The importance of lists of issues
In reaching his conclusion, Longmore LJ re-iterated the value of lists of issues, observing at [14]:

“Ever since the Woolf reforms, parties in the High Court have been required to agree lists of issues formulating the points which need to be determined by the judge. That list of issues then constitutes the road map by which the judge is to navigate his or her way to a just determination of the case. Employment tribunals encourage parties to agree a list of issues for just that reason and, if advocates are retained on both sides, it is right and proper for a list of issues to be prepared.”

The Court re-affirmed the authorities on this point:

  • Land Rover v. Short [2011] UKEAT/0496/10/RN at [32]-[33]: “it was trite law that it was the function of an Employment Tribunal to determine the claims which the claimant had actually brought, rather than the claims which he might have brought and that accordingly the claimant was limited to the complaints set out in the agreed list of issues.” Logically, Longmore LJ stated that the same proposition applied to defences relied on by the Respondent.
  • Parekh v. London Borough of Brent [2012] EWCA Civ 1630 at [31] (per Mummery LJ): “A list of issues is a useful case management tool developed by the tribunal to bring some semblance of order, structure and clarity to proceedings in which the requirements of formal pleadings are minimised. The list is usually the agreed outcome of discussions between the parties or their representatives and the employment judge. If the list of issues is agreed, then that will, as a general rule, limit the issues at the substantive hearing to those in the list”.

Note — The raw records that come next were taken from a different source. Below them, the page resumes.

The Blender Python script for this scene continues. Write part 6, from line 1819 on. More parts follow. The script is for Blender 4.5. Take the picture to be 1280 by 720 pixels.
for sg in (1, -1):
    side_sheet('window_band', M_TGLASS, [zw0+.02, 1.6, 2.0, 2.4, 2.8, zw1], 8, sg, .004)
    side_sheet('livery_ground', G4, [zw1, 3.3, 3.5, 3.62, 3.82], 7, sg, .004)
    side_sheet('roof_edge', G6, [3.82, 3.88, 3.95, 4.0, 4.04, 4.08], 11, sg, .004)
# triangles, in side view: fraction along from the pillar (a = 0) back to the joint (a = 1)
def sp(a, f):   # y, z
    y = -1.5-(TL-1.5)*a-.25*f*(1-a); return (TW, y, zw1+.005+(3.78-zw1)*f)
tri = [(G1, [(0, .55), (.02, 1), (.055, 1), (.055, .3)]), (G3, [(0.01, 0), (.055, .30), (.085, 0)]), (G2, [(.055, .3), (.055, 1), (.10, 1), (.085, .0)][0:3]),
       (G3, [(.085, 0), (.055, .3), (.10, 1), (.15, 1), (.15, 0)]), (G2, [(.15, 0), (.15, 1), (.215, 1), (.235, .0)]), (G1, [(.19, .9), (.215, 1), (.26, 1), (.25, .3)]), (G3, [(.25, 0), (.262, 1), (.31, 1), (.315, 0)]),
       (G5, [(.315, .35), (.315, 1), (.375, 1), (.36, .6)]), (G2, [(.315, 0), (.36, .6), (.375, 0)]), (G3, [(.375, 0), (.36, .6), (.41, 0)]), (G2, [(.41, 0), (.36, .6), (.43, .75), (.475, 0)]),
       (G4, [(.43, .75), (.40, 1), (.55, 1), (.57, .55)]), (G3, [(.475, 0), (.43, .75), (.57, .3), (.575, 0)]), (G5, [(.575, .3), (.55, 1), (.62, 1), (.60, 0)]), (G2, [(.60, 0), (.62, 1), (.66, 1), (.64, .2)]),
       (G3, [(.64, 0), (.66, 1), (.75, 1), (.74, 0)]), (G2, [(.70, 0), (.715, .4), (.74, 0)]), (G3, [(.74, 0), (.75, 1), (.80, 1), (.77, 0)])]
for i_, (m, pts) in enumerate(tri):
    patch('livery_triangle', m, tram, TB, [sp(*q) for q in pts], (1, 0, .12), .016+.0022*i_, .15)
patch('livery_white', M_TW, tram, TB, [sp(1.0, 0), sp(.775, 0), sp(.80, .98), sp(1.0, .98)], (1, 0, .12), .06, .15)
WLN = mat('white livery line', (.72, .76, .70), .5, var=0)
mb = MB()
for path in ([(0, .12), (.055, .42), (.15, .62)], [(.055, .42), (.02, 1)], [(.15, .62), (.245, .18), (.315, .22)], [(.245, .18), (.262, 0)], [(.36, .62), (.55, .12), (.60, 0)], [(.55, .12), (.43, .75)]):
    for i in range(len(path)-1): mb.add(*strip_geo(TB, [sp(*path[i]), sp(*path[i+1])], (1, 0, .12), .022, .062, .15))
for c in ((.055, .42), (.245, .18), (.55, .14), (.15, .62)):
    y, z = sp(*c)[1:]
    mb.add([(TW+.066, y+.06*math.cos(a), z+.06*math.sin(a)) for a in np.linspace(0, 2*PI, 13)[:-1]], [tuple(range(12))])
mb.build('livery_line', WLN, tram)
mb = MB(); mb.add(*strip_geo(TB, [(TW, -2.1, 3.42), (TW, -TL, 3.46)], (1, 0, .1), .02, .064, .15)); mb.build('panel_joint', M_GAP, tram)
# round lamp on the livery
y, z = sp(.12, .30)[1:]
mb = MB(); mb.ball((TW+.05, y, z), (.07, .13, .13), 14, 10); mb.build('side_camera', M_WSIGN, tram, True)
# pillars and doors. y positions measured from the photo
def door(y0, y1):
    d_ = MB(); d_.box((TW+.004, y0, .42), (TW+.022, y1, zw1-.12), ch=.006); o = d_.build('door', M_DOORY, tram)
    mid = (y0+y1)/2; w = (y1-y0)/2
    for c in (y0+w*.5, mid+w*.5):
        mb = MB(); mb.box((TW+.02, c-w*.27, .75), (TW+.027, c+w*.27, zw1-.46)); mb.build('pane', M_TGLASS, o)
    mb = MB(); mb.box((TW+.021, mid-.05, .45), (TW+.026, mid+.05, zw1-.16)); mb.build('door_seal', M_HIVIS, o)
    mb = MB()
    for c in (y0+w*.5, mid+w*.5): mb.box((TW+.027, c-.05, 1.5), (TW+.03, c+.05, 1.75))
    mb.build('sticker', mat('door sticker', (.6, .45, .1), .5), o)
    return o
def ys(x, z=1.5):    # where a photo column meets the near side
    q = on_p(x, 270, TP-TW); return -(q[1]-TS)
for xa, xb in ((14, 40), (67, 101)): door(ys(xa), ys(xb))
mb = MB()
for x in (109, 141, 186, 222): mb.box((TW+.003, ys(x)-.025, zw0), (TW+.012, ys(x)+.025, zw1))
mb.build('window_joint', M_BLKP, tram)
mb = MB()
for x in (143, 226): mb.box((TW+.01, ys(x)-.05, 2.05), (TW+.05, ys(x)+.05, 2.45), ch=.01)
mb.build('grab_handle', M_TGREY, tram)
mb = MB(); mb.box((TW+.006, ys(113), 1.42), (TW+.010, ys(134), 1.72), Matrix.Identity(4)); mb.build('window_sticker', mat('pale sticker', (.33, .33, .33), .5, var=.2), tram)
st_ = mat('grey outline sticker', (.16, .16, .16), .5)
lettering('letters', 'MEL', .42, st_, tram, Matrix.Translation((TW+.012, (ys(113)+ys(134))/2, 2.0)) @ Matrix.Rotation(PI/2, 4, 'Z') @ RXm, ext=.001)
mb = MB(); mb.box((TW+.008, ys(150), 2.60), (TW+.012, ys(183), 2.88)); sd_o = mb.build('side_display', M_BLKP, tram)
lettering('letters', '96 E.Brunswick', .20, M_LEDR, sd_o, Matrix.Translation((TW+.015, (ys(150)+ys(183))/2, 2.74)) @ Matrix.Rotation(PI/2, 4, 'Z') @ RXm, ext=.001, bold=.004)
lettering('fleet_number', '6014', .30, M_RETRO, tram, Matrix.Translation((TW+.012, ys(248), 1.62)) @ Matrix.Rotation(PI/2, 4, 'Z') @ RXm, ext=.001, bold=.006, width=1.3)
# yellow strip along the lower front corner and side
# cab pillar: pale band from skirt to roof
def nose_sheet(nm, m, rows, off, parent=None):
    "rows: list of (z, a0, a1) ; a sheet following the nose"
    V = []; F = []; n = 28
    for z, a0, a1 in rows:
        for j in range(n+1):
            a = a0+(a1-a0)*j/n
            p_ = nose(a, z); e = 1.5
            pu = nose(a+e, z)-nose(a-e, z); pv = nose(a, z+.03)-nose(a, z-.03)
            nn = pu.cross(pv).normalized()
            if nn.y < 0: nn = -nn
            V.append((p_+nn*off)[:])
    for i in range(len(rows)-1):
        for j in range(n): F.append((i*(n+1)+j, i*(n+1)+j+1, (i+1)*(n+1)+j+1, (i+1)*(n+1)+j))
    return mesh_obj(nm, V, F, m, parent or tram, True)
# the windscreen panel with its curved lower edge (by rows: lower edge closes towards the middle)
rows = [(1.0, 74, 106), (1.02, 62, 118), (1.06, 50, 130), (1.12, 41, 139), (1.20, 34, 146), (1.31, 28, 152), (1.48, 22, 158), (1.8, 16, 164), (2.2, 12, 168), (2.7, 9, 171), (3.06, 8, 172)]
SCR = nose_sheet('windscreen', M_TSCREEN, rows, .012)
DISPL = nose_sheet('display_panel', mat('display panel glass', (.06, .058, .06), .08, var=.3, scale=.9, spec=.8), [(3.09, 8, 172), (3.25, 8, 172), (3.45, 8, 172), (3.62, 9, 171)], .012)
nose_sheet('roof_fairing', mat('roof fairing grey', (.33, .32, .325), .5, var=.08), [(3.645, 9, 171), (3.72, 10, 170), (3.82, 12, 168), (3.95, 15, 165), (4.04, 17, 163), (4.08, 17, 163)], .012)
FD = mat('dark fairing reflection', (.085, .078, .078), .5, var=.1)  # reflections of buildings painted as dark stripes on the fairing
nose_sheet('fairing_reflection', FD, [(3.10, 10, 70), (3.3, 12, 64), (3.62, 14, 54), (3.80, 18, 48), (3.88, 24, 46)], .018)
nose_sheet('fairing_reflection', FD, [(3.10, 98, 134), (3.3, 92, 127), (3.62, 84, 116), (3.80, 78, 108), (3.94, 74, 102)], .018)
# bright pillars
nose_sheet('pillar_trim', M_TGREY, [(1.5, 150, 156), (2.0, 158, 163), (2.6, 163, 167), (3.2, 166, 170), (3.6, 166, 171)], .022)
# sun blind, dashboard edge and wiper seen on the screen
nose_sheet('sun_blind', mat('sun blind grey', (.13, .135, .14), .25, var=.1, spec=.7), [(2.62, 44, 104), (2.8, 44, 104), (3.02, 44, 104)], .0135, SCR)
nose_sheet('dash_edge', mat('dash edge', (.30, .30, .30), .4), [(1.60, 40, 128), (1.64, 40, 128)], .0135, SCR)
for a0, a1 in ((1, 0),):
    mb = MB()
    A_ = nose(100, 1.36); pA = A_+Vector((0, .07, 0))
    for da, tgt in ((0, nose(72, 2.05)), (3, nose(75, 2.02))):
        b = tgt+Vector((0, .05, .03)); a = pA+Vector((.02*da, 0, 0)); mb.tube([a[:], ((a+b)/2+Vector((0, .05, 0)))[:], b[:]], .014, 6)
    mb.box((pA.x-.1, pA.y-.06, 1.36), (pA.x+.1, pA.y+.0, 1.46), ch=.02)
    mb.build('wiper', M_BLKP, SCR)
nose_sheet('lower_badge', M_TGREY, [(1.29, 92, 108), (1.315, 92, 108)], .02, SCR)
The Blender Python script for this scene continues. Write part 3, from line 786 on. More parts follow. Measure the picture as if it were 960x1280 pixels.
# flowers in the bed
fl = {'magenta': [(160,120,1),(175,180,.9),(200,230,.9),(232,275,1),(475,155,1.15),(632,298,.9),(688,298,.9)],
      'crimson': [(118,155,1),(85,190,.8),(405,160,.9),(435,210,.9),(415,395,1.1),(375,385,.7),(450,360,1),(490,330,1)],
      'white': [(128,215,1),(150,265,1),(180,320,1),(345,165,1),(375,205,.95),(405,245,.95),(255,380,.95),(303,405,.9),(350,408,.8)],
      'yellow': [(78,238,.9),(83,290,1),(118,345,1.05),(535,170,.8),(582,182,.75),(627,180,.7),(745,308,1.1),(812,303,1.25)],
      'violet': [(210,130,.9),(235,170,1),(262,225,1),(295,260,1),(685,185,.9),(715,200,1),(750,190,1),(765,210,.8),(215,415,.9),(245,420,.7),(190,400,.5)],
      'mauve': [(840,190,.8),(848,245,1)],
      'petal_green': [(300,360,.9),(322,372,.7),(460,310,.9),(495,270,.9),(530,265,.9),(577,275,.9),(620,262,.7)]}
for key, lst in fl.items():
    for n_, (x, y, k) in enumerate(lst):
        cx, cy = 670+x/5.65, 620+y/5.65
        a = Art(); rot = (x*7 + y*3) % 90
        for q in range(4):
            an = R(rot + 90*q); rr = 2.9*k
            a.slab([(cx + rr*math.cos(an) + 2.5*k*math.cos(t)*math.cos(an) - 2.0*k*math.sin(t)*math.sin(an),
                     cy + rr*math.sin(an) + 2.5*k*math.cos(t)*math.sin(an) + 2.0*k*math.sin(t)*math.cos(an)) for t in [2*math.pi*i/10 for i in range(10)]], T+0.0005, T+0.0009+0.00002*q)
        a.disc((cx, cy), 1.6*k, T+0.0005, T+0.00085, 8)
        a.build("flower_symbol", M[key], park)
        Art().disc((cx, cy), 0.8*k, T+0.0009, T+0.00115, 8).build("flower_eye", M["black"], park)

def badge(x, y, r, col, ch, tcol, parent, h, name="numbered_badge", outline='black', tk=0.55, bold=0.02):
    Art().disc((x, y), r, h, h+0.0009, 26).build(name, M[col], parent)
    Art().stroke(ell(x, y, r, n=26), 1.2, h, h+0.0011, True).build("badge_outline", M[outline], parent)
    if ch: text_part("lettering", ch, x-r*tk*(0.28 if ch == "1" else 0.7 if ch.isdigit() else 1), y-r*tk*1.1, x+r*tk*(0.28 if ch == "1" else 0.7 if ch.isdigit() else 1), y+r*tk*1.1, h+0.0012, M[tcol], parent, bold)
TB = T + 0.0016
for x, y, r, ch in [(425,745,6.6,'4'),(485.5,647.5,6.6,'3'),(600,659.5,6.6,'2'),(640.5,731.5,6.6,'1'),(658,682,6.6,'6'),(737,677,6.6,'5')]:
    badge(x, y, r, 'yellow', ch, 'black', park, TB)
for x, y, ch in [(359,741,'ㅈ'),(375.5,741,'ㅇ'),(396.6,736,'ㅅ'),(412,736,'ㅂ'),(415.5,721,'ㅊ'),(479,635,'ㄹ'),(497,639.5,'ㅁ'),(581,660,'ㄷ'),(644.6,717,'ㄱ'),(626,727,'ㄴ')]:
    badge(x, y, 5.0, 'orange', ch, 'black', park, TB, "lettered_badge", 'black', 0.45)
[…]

Underhill LJ, agreeing with Longmore LJ, suggested at [22] that: “There are exceptional cases where it may be legitimate for a tribunal not to be bound by the precise terms of an agreed list of issues; but this is not one of them.

Take-home tips
The decision goes to show the importance of getting a list of issues right, and the potential consequences of not doing so. The following practical tips should hopefully assist avoiding falling into this trap:

  • Think in detail about what your case looks like, both factually and legally, from an early stage. Issues such as the “legal obligation” relied on in whistleblowing claims, the “something arising” in s.15 EqA disability discrimination claims, and alleged breaches of mutual trust and confidence culminating in a last straw in constructive dismissals all spring to mind as matters which require precision from early on.
  • When drafting your list of issues, refer back to your pleaded case and make sure that it is comprehensively reflected. Parties should also beware of the generally stricter approach to pleaded cases since Chandhok v. Tirkey [2015] ICR 527 – see Craig Rajgopaul’s article here.
  • Take more than a bare bones approach to your list of issues. It is common to see lists of issues which simply recite in the abstract the legal tests which the Tribunal is to apply. A lists of issues which is tailored to the facts of a particular case will give the parties more control over the approach the Tribunal takes to determining the claims.
  • In fact-sensitive discrimination cases, it is often helpful to set out each factual allegation in tabular form by date, alleged act, perpetrator, comparator (if appropriate) and discrimination type. This approach will help untangle interwoven complaints and identify the scope of the dispute in complex cases.  

As well as avoiding closing off your own options in how a case is run, a well-drafted list of issues can be used strategically to tie a party to a particular formulation of its own case. This can be particularly useful to Respondents, for example, in cases involving sprawling allegations of discrimination or large numbers of alleged protected disclosures.

Although some Tribunals may be unhappy at having their hands tied in how they approach a party’s case, it is clear from the Scicluna decision that they risk erring if they step outside the issues as agreed between the parties.